Besides Peddicord, the conference call included Common Pleas Court Judge Scott Washam, East Liverpool Law Director Charles Payne and attorney Kevin Daley, who is representing the citizens of group attempting to repeal the use of traffic cameras in the city.

Still waiting to be considered is whether the petitions filed by the citizens represents an initiative petition or a referendum. Payne continues to argue whether residents can use the same process to undo all the regulations passed into law in the city, such as dismantling the landlord laws recently put in place.

Additionally, Payne questions if this ballot issue would not also affect the way the East Liverpool police would be able to write tickets and conduct traffic stops in the traditional manner.

Daley argued he does not believe this will affect the enforcement of traditional traffic laws. He does, however, believe the idea of an initiative petition is to give citizens a remedy when an onerous law is passed.

After listening to their arguments, Washam asked for them to file their final written arguments before a 1:15 p.m. telephone conference now scheduled for Nov. 4, the day before the election.
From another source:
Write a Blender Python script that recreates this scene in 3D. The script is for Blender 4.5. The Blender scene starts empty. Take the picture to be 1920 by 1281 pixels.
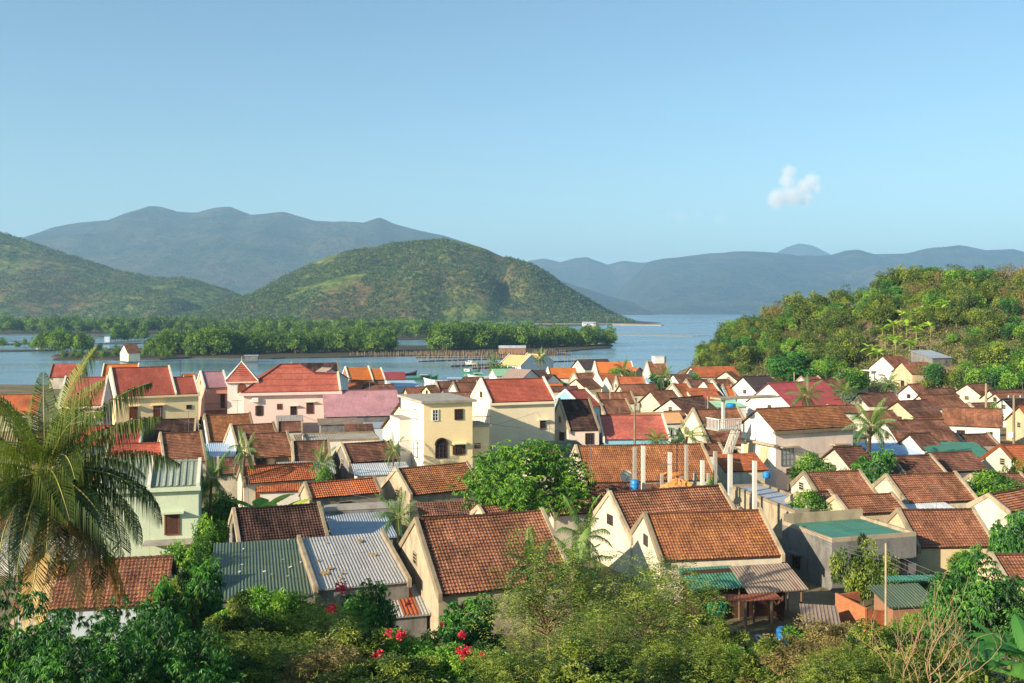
import bpy, math, random
import numpy as np
from mathutils import Vector, Matrix

# ------------------------------------------------------------------ camera, light, exposure
SC = bpy.context.scene
COL = SC.collection
F, HY, CX, CAMZ = 1900.0, 582.0, 960.0, 20.0       # focal length, horizon row, centre column (px), eye height (m)
cam = bpy.data.objects.new('camera', bpy.data.cameras.new('camera'))
COL.objects.link(cam)
cam.location = (0, 0, CAMZ)
cam.rotation_euler = (math.radians(90), 0, 0)
cam.data.sensor_width = 36
cam.data.lens = 36 * F / 1920
cam.data.shift_y = -(640.5 - HY) / 1920
cam.data.clip_start = 0.5
cam.data.clip_end = 60000
SC.camera = cam

SUN_EL, SUN_AZ = math.radians(21), math.radians(-128)      # azimuth clockwise from +Y
sun_dir = Vector((math.sin(SUN_AZ) * math.cos(SUN_EL), math.cos(SUN_AZ) * math.cos(SUN_EL), math.sin(SUN_EL)))
w = bpy.data.worlds.new('World'); SC.world = w; w.use_nodes = True
nt = w.node_tree; nt.nodes.clear()
sky = nt.nodes.new('ShaderNodeTexSky'); sky.sky_type = 'NISHITA'; sky.sun_disc = False
sky.sun_elevation = SUN_EL; sky.sun_rotation = SUN_AZ
sky.altitude = 0; sky.air_density = 1.0; sky.dust_density = 0.5; sky.ozone_density = 1.4
bg = nt.nodes.new('ShaderNodeBackground'); bg.inputs[1].default_value = 0.09
out = nt.nodes.new('ShaderNodeOutputWorld')
tn = nt.nodes.new('ShaderNodeMix'); tn.data_type = 'RGBA'; tn.blend_type = 'MULTIPLY'; tn.inputs[0].default_value = 1; tn.inputs[7].default_value = (0.82, 0.98, 1.0, 1)   # a slightly greener blue sky
nt.links.new(sky.outputs[0], tn.inputs[6]); nt.links.new(tn.outputs[2], bg.inputs[0]); nt.links.new(bg.outputs[0], out.inputs[0])
sl = bpy.data.lights.new('sun', 'SUN'); sl.energy = 5.0; sl.angle = math.radians(0.5); sl.color = (1.0, 0.84, 0.63)
so = bpy.data.objects.new('sun', sl); COL.objects.link(so)
so.rotation_euler = (-sun_dir).to_track_quat('-Z', 'Y').to_euler()
SC.view_settings.view_transform = 'Standard'; SC.view_settings.look = 'None'
SC.view_settings.exposure = 0.88; SC.view_settings.gamma = 1
SC.cycles.max_bounces = 6; SC.cycles.transparent_max_bounces = 8
SC.cycles.volume_bounces = 2; SC.cycles.use_denoising = True
SC.cycles.diffuse_bounces = 3; SC.cycles.glossy_bounces = 2; SC.cycles.transmission_bounces = 3

# ------------------------------------------------------------------ picture-to-place helpers
def at_z(x, y, z):
    t = (CAMZ - z) * F / (y - HY)
    return Vector(((x - CX) / F * t, t, z))
def at_d(x, y, d):
    return Vector(((x - CX) / F * d, d, CAMZ + (HY - y) / F * d))
def smooth(t):
    t = min(1.0, max(0.0, t)); return t * t * (3 - 2 * t)
def interp(x, pts):
    if x <= pts[0][0]: return pts[0][1]
    for (a, va), (b, vb) in zip(pts, pts[1:]):
        if x <= b: return va + (vb - va) * (x - a) / (b - a)
    return pts[-1][1]

# ------------------------------------------------------------------ mesh collector
class MB:
    def __init__(s):
        s.V = []; s.L = []; s.S = []; s.U = []; s.T = []; s.n = 0
    def add(s, v, f, uv=None, tint=0.0):
        """v: (n,3), f: (m,k) indices, uv: per vertex (n,2)"""
        v = np.asarray(v, dtype=np.float32).reshape(-1, 3); f = np.asarray(f, dtype=np.int64)
        s.V.append(v); s.L.append((f + s.n).ravel()); s.S.append(np.full(len(f), f.shape[1]))
        u = np.zeros((len(v), 2), np.float32) if uv is None else np.asarray(uv, np.float32)
        s.U.append(u[f.ravel()])
        s.T.append(np.broadcast_to(np.asarray(tint, np.float32), (len(v),)))
        s.n += len(v); return s
    def poly(s, pts, uv=None, tint=0.0):
        return s.add(pts, [list(range(len(pts)))], uv, tint)
    def hexa(s, p):          # 8 corners: bottom 4 (ccw), top 4
        f = [(3, 2, 1, 0), (4, 5, 6, 7), (0, 1, 5, 4), (1, 2, 6, 5), (2, 3, 7, 6), (3, 0, 4, 7)]
        return s.add(p, f)
    def box(s, x0, x1, y0, y1, z0, z1):
        return s.hexa([(x0, y0, z0), (x1, y0, z0), (x1, y1, z0), (x0, y1, z0), (x0, y0, z1), (x1, y0, z1), (x1, y1, z1), (x0, y1, z1)])
    def beam(s, a, b, w, h, up=(0, 0, 1)):
        a = Vector(a); b = Vector(b); d = (b - a).normalized(); sx = d.cross(Vector(up))
        sx = sx.normalized() if sx.length > 1e-5 else Vector((1, 0, 0)); u = sx.cross(d)
        p = []
        for q in (a, b):
            p.append([q + sx * (i * w / 2) + u * (j * h / 2) for i, j in ((-1, -1), (1, -1), (1, 1), (-1, 1))])
        return s.hexa([tuple(k) for k in p[0]] + [tuple(k) for k in p[1]])
    def tube(s, pts, rad, n=6, tint=0.0, cap=True):
        pts = np.array([tuple(p) for p in pts], float); m = len(pts)
        rad = [rad] * m if isinstance(rad, (int, float)) else rad
        V = []
        for i in range(m):
            t = pts[min(i + 1, m - 1)] - pts[max(i - 1, 0)]; t /= (np.linalg.norm(t) + 1e-9)
            a = np.cross(t, (0.31, 0.17, 0.93)); a /= (np.linalg.norm(a) + 1e-9); b = np.cross(t, a)
            for k in range(n):
                th = 2 * math.pi * k / n
                V.append(pts[i] + rad[i] * (a * math.cos(th) + b * math.sin(th)))
        Q = [(i * n + k, i * n + (k + 1) % n, (i + 1) * n + (k + 1) % n, (i + 1) * n + k) for i in range(m - 1) for k in range(n)]
        s.add(V, Q, None, tint)
        if cap and n >= 3:
            s.poly(V[:n][::-1], None, tint); s.poly(V[-n:], None, tint)
        return s
    def lathe(s, prof, n=12, c=(0, 0, 0), tint=0.0):
        V = [(c[0] + r * math.cos(2 * math.pi * k / n), c[1] + r * math.sin(2 * math.pi * k / n), c[2] + z) for r, z in prof for k in range(n)]
        m = len(prof)
        Q = [(i * n + k, i * n + (k + 1) % n, (i + 1) * n + (k + 1) % n, (i + 1) * n + k) for i in range(m - 1) for k in range(n)]
        s.add(V, Q, None, tint); s.poly(V[-n:], None, tint); return s
    def mesh(s, name, mat, smooth_=False):
        me = bpy.data.meshes.new(name)
        V = np.concatenate(s.V); L = np.concatenate(s.L); S = np.concatenate(s.S)
        me.vertices.add(len(V)); me.vertices.foreach_set('co', V.ravel())
        me.loops.add(len(L)); me.loops.foreach_set('vertex_index', L.astype(np.int32))
        me.polygons.add(len(S)); st = np.zeros(len(S), np.int32); st[1:] = np.cumsum(S)[:-1]
        me.polygons.foreach_set('loop_start', st)
        me.polygons.foreach_set('use_smooth', np.full(len(S), bool(smooth_)))
        uv = me.uv_layers.new(name='UVMap'); uv.data.foreach_set('uv', np.concatenate(s.U).ravel())
        a = me.attributes.new('tint', 'FLOAT', 'POINT'); a.data.foreach_set('value', np.concatenate(s.T).astype(np.float32))
        me.materials.append(mat); me.update(calc_edges=True)
        return me
    def build(s, name, mat, parent=None, smooth_=False, **kw):
        o = bpy.data.objects.new(name, s.mesh(name, mat, smooth_)); COL.objects.link(o)
        if parent is not None: o.parent = parent
        if kw: tag(o, **kw)
        return o
def tag(o, label=None, cat=None, group=None, kind=None):
    if label: o['label'] = label
    if cat: o['category'] = cat
    if group: o['group'] = group
    if kind: o['kind'] = kind
    return o
def thing(name, loc, label, cat, group=None, rz=0.0):
    o = bpy.data.objects.new(name, None); COL.objects.link(o); o.location = loc; o.rotation_euler = (0, 0, rz)
    o.empty_display_size = 0.2
    return tag(o, label, cat, group, 'thing')
def copy_tree(o, parent=None):
    c = o.copy(); COL.objects.link(c); c.parent = parent
    for ch in list(o.children): copy_tree(ch, c)
    return c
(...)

Daley asked for a chance to write a response to what the city submits as well.

The citizens group first sought to repeal the traffic camera law by filing a petition to get the issue on the ballot in 2017, which resulted in court action and an appeal. On Sept. 19 the Ohio 7th District Court of Appeals ruled in East Liverpool’s favor, saying the 2017 petitions were flawed because they were filed under the wrong law. However, the citizens group filed a corrected petition with the election board in 2018, but it was too late to go onto the November 2018 ballot.

This time the matter will appear on the ballot, but whether the voting results will ever be known is still being debated in Common Pleas Court.